3. Particulate matter may be introduced by the sample, if not appropriately filtered before injection. Particulates may also be shed by system components such as seals in the pump or injector.

What makes a good guard column?

1. Since the role of a guard column is to prevent fouling of the analytical column, the guard column should be considerably less expensive than the analytical column it protects.
2. To simplify method development the guard column should contain the same packing material as the analytical column.    
   
   a. A larger particle size is acceptable as long as the packing material has the same chemical characteristics as the packing in the analytical column.
   b. The use of guard columns filled with large particle size pellicular packings used to be popular. Pellicular guard columns are relatively cheap and are effective in protecting the analytical column from particulate matter, but their low retentive capacity made them less suitable to protect the column from highly retentive sample components. 
   
3. To minimize the backpressure in the system, the length of the guard column should be as short as possible, while being long enough not to cause breakthrough of strongly retained solutes to the analytical column.
   
4. To minimize the backpressure in the system, the diameter of the guard column should be the same as the ID of the analytical column.
   
   a. Since the flow rate of the analysis is determined by the requirements of the separation on the analytical column, a guard column with a smaller ID would cause extra back pressure over a guard column that has the same ID as the analytical column.
   b. This consideration is less important the shorter the length of the guard column (1-1.5cm). Since back pressure is proportional to ID2, a 1.5cm x 3.2mm ID guard column generates (4.6/3.2)2 ~ 2 times the back pressure of a 1.5cm x 4.6mm ID guard column.
   
   
5. The top frit of the guard column has usually the same pore size as the frit on top of the analytical column, although the pore size can be larger if the guard column contains a larger particle size packing material. 
    
   a. The top frit should be small enough to prevent packing particles to block the frit when flow is momentarily interrupted during injection or when other sudden changes in back pressure occur.
   b. The top frit should be as large as possible to prevent frequent clogging from particulates derived from the sample or from system components.
   c. Since the top frit of the guard column is the most likely frit to get clogged during continued operation, it is helpful if the frit can be cleaned or replaced with relative ease.
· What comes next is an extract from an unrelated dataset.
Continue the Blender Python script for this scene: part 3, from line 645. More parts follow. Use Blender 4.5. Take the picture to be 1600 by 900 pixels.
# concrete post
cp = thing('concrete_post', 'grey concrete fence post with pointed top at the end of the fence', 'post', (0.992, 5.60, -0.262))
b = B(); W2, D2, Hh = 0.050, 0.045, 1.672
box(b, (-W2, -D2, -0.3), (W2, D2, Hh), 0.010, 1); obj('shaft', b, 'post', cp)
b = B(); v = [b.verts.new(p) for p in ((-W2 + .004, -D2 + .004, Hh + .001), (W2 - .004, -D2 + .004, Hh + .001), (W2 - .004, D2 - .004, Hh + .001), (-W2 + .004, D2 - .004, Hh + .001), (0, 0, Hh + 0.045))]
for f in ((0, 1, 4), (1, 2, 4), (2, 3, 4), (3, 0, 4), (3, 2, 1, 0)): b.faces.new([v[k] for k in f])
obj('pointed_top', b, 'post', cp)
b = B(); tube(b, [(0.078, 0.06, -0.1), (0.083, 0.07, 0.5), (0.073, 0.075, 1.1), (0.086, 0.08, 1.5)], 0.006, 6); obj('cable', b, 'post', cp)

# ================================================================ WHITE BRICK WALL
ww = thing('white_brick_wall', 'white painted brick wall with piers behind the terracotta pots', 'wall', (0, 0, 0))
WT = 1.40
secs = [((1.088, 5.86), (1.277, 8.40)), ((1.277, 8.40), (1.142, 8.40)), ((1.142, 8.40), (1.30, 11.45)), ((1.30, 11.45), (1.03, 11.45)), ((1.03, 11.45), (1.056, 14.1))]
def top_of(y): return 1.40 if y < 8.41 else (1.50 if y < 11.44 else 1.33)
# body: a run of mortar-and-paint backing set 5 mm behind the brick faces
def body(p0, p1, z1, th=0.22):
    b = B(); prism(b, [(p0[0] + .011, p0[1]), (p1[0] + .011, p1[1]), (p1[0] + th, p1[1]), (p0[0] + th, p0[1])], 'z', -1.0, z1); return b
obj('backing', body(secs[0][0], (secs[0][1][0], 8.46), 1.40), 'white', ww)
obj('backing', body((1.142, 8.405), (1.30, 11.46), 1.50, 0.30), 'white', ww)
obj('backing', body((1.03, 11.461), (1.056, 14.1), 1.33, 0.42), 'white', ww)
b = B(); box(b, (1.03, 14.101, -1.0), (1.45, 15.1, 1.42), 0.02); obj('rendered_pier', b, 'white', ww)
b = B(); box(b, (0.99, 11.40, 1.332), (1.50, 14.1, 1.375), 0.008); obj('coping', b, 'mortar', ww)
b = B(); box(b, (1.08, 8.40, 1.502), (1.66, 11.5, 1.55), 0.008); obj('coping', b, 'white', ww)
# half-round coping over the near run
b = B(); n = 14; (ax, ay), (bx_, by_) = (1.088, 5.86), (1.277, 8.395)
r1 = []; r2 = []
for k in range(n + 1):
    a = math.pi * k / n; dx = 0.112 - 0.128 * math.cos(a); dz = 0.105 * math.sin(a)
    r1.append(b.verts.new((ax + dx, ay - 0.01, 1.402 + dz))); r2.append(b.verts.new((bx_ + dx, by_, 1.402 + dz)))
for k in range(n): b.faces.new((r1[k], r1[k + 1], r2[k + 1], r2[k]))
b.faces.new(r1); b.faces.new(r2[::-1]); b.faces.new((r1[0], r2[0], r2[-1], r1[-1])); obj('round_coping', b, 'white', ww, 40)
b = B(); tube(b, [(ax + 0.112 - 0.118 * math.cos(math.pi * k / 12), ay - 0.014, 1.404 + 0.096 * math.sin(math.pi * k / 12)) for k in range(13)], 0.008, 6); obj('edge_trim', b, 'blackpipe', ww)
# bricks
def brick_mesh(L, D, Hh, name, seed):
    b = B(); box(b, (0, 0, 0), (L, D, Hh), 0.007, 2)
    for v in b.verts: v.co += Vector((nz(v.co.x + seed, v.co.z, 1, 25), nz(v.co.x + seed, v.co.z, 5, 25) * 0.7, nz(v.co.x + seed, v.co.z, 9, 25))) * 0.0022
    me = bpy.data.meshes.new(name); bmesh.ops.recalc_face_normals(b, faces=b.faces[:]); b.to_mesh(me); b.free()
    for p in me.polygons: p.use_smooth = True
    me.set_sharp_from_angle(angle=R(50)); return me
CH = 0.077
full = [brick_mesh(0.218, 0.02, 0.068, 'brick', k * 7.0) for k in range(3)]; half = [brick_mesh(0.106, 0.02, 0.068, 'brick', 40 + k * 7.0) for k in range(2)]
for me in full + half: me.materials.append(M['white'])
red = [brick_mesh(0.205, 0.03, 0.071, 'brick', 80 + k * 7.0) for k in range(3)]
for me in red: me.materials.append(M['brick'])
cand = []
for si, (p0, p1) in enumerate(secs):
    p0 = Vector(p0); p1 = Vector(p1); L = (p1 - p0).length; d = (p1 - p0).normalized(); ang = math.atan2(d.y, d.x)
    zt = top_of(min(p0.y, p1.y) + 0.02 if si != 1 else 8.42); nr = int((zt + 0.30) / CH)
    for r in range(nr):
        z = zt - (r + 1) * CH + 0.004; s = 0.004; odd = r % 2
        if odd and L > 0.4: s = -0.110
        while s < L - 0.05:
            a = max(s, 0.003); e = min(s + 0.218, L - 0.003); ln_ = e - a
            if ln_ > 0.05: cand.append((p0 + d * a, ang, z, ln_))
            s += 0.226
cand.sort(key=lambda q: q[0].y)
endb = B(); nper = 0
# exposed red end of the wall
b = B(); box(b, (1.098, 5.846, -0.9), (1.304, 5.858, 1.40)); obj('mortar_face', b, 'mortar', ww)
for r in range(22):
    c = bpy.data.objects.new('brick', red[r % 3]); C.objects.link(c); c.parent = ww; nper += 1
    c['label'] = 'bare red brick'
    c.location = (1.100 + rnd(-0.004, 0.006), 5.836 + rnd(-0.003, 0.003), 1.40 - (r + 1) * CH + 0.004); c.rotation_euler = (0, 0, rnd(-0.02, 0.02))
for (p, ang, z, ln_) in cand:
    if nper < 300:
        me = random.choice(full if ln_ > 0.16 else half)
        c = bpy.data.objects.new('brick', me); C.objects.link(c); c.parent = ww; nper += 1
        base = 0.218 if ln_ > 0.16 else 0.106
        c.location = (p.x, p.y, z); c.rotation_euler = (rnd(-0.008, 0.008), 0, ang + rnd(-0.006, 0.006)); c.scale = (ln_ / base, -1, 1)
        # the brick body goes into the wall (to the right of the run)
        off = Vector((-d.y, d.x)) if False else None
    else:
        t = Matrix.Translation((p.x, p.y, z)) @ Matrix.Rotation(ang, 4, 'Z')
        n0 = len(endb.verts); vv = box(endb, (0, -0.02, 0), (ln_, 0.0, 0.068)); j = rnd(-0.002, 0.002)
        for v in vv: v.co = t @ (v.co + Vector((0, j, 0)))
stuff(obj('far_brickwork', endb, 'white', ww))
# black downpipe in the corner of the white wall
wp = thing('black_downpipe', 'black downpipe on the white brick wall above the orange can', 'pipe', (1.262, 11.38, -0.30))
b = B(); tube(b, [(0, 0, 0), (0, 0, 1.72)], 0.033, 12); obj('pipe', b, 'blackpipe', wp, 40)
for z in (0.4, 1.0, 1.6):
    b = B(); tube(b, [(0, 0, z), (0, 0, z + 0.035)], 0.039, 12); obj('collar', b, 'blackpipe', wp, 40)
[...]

What are the different guard column designs?
Guard columns are available either as small replaceable columns or as guard cartridges that are easily inserted into a hand-tight guard column holder.

How do I install a guard column?
Installing a guard column is performed the same way as a primary column is installed, using stainless steel or PEEK tubing and fittings.

6. How can you tell when it is time to change your guard column? (back to top)

Unfortunately guard columns are not like light bulbs that burn out when it is time to change them. It is best to get into a routine of changing guard columns on a regular basis like you would a water filter. Tosoh recommends replacing guard cartridges after every 30 to 40 injections although this frequency can vary depending on (1) the mode of chromatography, (2) the chemical nature of the sample, (3) the cleanliness of the sample in terms of particulate matter or the presence of highly retained components, the volume injected, etc. 

Signs that might indicate a need to change the guard column are higher than usual back pressure, peak broadening, changes in selectivity or changes in retention time. To determine the cause of the change in efficiency, selectivity, retention or pressure, it is recommended to remove the guard column and check the performance of the analytical column under the manufacturer’s QC conditions. Of course, one needs to always keep in mind that a malfunction of the HPLC system can also result in higher or lower than usual pressure, changes in retention and selectivity, and loss in column efficiency.